A Message to Young Girls Regarding Feminism

A Message to Young Girls Regarding Feminism

Samantha Bay, Creative Contributor

I don’t know that I’m qualified to talk about inequality. In fact, I know I’m not. I’ve been more than privileged in my lifetime; I live comfortably, I’m receiving an education, I can expect job opportunities, but unfortunately, most women around the world cannot hope for these luxuries, and for that reason, I’m going to bring up feminism. I’m not talking about the man-hating, picket- sign swinging image in most of our minds. That’s not what feminism is about. I’m talking about the united, strong, equal activism that both young women and men have a responsibility to embrace.

Hate of feminism most often rises from two things: misunderstanding and shame. I could spend hours talking about the misunderstanding, but let’s just touch on the basics. I think it’s unclear to most what feminism is, and I can’t blame people who don’t understand. When I asked an anonymous sophomore what she would define feminism as, she thought about it for a while before finally answering, “I don’t even know what that is.” That seemed to be the consensus for most, and for that reason, it’s not hard to imagine why people are reluctant to identify as feminists.

When I asked Robert Fuller, a senior, if he would identify himself as a feminist, he immediately answered, “Definitely not.” However, when I asked him if he believed in the political, economic, and social equality of the sexes he said yes.

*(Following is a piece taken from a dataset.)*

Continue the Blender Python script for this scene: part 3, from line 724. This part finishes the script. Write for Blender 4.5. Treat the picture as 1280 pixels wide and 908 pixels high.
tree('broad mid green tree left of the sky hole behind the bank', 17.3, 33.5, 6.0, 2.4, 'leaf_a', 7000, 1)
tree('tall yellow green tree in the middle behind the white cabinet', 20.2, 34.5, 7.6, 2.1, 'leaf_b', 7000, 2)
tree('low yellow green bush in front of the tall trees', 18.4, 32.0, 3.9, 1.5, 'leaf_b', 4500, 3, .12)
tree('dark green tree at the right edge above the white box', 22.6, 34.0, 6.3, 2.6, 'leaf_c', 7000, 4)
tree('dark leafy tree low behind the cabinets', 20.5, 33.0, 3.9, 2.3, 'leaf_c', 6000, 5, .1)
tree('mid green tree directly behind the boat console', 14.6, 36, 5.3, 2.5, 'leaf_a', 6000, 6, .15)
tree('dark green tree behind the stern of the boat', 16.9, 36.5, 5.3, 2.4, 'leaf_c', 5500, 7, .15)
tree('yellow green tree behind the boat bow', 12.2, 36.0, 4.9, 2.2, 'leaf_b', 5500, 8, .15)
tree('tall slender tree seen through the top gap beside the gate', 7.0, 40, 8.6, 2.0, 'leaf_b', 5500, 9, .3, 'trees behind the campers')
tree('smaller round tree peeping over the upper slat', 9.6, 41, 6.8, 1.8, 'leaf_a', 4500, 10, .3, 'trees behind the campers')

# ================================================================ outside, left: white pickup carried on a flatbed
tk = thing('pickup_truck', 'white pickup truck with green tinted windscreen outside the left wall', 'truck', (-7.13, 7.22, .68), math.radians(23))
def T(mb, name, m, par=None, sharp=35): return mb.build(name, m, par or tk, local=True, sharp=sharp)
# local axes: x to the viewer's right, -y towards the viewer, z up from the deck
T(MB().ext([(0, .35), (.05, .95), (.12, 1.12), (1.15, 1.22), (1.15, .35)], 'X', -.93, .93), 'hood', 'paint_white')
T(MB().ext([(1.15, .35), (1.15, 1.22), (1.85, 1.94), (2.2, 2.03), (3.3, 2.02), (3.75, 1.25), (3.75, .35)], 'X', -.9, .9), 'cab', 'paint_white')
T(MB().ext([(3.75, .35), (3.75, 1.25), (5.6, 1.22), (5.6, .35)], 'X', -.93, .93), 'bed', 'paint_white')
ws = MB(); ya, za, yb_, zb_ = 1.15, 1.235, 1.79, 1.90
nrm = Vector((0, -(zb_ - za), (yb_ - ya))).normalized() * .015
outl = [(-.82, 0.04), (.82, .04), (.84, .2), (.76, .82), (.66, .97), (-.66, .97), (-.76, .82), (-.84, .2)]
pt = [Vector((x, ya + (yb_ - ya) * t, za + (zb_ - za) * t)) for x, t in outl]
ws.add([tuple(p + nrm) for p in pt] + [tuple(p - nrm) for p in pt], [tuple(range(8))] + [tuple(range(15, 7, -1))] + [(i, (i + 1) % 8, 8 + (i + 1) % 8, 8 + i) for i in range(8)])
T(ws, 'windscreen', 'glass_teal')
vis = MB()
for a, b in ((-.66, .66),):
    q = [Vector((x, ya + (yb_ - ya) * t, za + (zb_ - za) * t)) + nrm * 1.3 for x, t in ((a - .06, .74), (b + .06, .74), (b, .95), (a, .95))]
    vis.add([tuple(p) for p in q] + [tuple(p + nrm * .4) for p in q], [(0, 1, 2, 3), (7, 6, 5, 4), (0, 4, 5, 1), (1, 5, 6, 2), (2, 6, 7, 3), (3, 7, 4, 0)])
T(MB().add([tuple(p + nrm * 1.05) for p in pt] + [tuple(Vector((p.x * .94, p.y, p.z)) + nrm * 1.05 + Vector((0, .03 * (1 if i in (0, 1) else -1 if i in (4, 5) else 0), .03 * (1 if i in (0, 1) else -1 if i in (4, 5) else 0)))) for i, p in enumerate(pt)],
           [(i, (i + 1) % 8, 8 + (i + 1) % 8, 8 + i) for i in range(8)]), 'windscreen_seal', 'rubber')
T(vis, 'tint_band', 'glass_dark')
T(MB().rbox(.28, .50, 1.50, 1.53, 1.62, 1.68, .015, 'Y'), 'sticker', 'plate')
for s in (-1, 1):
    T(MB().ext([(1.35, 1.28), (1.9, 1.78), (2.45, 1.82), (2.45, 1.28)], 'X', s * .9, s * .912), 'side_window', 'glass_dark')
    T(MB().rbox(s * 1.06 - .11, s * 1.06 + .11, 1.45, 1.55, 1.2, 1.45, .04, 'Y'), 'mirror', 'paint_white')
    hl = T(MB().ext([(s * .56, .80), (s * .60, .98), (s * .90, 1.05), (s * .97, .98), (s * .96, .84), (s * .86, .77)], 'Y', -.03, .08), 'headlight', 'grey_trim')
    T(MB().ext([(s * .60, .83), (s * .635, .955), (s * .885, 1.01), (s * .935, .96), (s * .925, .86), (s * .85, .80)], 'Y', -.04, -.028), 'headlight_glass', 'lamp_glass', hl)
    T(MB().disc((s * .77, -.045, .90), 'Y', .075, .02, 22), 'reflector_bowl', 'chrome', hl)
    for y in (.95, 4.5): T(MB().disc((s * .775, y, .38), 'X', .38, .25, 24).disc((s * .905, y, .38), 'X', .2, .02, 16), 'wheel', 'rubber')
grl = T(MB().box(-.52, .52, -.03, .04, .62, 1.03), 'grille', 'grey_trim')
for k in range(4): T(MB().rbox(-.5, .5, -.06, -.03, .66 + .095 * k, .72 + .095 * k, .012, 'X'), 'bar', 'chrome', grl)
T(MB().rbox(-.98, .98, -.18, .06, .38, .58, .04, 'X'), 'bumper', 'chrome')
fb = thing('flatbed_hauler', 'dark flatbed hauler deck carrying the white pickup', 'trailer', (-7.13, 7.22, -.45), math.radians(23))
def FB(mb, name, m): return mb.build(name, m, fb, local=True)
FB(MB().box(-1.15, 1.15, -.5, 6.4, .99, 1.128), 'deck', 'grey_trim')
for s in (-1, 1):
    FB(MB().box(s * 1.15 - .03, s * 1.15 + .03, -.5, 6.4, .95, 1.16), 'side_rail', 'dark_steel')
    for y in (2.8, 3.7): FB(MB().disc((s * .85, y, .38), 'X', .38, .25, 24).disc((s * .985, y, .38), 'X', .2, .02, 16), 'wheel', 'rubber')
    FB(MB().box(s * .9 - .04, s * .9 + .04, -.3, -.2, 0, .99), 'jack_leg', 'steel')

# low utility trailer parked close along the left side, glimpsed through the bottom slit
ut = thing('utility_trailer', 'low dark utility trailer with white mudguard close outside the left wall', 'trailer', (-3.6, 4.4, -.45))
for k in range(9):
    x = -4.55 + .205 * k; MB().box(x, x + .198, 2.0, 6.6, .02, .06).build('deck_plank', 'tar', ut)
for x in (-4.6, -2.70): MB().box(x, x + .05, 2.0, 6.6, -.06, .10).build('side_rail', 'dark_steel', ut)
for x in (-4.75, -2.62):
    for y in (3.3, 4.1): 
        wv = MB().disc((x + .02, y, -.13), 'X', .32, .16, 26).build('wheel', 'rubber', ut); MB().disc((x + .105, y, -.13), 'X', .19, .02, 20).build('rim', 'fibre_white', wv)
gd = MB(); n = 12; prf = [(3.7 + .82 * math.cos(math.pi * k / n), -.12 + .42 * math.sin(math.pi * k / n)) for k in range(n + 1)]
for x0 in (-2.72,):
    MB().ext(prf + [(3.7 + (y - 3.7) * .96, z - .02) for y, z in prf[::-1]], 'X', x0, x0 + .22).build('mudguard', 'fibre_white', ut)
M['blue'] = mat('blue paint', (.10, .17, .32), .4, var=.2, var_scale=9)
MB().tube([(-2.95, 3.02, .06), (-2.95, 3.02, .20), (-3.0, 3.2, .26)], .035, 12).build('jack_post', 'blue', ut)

For the record, that is the literal definition. Wipe clean everything you think you know about feminism, and take that as it is, simple and meaningful, rather than hateful and arrogant.

Not only is there a destructive misunderstanding of feminism, but most would feel ashamed to call themselves one. No one is immune to social pressure, however we cannot afford to feel shame when it comes to gender. Unsurprisingly, while interviewing for this article I found that young women feel the most pressure from each other. When I asked Delany Every, a senior, whether she felt more shame from men or other women, she responded, “Other women. Girls are mean.” I can’t help but agree with her. Young women must remember to stand up for themselves, and each other. We cannot expect to be taken seriously when we throw terms like “feminazi” and “slut” at each other like empty grenades. We must remember that we are all fighting the same battle, a crucial battle we share with all of  the young women around the world, who aren’t as lucky as us.

I think it can be hard to grasp how lucky we are as Americans, and for that reason most do not understand the importance of accepting feminism. The always opinionated Mr.Wells remembers a time when it wasn’t that way, but says, “I’m glad that women spoke up eventually to make a better life for themselves.” Consider that there are still young women who haven’t had that opportunity, and many who don’t have control over their bodies, or even their minds. When you stand up for yourself and other women, not only are you showing your peers that it’s okay, you’re standing up for those young girls who experience daily injustice and inequality in a way that we cannot possibly grasp. I encourage you to never take for granted the opportunities you have been given as an American, and never underestimate the power you have to make a difference for other young girls.